◆ **Brief**: Of the lines in the entries below, state how many hold the word "picture". Say nothing else.

## BEGIN Records to use

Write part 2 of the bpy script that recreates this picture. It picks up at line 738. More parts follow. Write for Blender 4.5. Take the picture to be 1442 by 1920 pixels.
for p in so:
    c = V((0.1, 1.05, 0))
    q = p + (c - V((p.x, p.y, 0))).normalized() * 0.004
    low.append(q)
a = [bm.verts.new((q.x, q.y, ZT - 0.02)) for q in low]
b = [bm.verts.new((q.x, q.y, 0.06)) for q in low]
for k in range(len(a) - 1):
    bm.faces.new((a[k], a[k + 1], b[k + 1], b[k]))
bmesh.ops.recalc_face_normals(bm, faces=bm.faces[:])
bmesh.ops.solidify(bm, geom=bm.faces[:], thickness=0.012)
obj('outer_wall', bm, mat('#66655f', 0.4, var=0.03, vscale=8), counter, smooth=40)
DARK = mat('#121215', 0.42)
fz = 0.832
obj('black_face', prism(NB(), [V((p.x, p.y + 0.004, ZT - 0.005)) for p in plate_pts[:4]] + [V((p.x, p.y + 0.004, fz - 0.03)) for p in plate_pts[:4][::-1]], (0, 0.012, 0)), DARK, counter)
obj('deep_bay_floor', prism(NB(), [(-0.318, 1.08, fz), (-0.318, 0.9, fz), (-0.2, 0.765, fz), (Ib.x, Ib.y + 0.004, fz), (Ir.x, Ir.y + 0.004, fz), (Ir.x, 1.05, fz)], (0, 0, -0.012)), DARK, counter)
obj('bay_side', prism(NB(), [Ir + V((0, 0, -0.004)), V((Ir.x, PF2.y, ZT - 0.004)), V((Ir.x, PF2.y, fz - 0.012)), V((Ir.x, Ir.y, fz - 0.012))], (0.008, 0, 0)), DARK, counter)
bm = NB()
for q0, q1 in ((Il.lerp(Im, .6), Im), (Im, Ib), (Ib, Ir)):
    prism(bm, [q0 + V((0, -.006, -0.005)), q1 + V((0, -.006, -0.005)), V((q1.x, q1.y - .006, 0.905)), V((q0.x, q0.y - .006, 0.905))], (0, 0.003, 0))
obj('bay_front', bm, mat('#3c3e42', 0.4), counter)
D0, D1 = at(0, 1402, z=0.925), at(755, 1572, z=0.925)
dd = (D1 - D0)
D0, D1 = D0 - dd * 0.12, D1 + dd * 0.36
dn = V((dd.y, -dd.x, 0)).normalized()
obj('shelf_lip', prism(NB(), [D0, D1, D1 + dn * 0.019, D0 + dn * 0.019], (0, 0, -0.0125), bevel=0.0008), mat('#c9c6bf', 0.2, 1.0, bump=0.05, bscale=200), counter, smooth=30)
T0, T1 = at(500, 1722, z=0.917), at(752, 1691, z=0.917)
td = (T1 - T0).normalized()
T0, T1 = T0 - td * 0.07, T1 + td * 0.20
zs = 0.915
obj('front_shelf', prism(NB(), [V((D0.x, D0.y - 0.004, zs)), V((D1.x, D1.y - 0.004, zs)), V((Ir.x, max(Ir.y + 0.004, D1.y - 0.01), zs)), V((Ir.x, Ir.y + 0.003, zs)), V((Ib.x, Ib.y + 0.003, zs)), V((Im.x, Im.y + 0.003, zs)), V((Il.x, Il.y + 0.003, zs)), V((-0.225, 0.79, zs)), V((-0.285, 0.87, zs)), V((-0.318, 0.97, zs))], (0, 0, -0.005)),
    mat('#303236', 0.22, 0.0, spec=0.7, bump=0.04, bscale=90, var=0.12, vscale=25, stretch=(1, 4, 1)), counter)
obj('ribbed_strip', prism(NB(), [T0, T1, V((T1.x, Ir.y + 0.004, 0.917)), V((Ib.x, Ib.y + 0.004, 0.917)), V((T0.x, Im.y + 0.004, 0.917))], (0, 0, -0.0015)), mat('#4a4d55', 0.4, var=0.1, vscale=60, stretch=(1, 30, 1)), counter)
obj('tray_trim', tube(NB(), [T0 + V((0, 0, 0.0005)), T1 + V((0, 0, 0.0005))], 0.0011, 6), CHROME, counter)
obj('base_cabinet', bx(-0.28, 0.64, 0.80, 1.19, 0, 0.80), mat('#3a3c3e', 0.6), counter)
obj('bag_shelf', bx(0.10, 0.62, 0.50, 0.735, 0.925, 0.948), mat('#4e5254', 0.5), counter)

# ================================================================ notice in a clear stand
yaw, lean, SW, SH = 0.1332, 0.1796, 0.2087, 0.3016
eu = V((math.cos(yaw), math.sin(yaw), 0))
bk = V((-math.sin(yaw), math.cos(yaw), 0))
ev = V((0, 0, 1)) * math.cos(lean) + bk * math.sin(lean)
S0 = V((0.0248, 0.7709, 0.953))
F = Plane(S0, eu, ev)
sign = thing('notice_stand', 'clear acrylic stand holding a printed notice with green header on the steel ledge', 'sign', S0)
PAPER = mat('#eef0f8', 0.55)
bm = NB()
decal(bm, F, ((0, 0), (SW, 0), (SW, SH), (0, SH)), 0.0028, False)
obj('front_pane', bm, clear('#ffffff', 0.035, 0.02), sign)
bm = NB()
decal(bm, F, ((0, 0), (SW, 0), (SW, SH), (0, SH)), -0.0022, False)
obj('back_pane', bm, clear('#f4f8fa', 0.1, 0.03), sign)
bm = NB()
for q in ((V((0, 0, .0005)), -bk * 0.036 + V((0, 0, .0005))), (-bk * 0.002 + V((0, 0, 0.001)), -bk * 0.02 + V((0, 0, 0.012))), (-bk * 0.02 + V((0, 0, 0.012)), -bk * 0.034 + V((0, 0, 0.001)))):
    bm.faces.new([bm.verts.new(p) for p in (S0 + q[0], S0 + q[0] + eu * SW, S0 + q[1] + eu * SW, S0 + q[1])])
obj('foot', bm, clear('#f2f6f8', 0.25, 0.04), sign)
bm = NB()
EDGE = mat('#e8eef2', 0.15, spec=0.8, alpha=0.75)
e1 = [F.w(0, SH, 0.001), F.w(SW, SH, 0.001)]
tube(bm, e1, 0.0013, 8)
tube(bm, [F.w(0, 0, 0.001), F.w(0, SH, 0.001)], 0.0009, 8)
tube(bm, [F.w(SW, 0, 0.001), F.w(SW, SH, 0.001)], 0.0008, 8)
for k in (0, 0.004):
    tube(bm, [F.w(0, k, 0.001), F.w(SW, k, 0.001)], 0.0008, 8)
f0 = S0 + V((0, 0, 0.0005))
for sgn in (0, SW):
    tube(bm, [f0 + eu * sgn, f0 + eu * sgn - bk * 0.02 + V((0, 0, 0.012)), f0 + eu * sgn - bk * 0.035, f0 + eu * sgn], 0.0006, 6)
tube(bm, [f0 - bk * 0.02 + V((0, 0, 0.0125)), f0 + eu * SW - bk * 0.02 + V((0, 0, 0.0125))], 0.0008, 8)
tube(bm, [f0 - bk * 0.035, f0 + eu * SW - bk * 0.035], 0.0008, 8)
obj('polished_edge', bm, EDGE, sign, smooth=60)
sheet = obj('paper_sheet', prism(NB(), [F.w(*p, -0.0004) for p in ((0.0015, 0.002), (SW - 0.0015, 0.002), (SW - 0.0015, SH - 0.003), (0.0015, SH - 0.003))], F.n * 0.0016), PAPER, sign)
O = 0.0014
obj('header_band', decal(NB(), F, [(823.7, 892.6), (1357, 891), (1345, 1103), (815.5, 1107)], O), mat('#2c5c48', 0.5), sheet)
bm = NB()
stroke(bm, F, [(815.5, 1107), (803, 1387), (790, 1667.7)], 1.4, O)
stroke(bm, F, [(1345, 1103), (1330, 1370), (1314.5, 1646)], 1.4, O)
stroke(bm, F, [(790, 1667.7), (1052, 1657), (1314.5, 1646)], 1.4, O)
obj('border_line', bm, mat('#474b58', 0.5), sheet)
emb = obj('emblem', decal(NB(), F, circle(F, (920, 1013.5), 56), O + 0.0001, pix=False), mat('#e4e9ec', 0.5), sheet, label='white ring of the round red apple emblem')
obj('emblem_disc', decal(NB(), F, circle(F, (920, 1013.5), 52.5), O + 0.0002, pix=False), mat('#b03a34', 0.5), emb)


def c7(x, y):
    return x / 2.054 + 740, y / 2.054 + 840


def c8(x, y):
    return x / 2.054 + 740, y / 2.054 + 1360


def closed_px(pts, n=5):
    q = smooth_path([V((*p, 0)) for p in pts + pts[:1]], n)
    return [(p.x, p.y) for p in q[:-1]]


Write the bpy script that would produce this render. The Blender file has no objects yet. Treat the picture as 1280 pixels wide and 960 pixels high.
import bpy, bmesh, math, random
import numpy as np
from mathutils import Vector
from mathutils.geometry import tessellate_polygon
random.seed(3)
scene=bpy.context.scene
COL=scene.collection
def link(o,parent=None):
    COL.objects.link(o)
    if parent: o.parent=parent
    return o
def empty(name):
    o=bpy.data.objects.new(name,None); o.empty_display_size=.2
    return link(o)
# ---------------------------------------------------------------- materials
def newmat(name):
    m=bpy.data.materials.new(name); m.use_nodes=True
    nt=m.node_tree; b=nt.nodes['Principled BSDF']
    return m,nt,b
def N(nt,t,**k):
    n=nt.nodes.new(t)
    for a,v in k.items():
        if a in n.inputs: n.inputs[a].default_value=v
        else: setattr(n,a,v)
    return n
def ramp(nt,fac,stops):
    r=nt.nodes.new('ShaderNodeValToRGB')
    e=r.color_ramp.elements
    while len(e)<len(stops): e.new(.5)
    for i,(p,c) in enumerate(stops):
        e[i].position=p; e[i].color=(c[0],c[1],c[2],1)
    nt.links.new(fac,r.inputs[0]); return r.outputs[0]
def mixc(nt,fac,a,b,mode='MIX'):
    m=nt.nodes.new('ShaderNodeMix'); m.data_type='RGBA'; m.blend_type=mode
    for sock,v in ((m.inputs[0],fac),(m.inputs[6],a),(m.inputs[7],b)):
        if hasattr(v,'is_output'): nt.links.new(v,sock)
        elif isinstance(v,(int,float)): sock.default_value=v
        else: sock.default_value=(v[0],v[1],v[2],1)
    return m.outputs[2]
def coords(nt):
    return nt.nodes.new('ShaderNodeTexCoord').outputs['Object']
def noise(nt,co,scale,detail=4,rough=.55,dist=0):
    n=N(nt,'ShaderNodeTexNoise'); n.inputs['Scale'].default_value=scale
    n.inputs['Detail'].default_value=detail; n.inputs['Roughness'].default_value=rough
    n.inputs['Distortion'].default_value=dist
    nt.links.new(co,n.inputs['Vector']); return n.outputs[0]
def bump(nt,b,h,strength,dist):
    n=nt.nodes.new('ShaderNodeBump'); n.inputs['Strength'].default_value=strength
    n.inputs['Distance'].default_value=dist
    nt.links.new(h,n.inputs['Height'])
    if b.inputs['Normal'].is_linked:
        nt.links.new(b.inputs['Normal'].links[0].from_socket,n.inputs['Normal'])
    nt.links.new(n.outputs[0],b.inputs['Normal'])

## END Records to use

◆ **Expected answer**: 2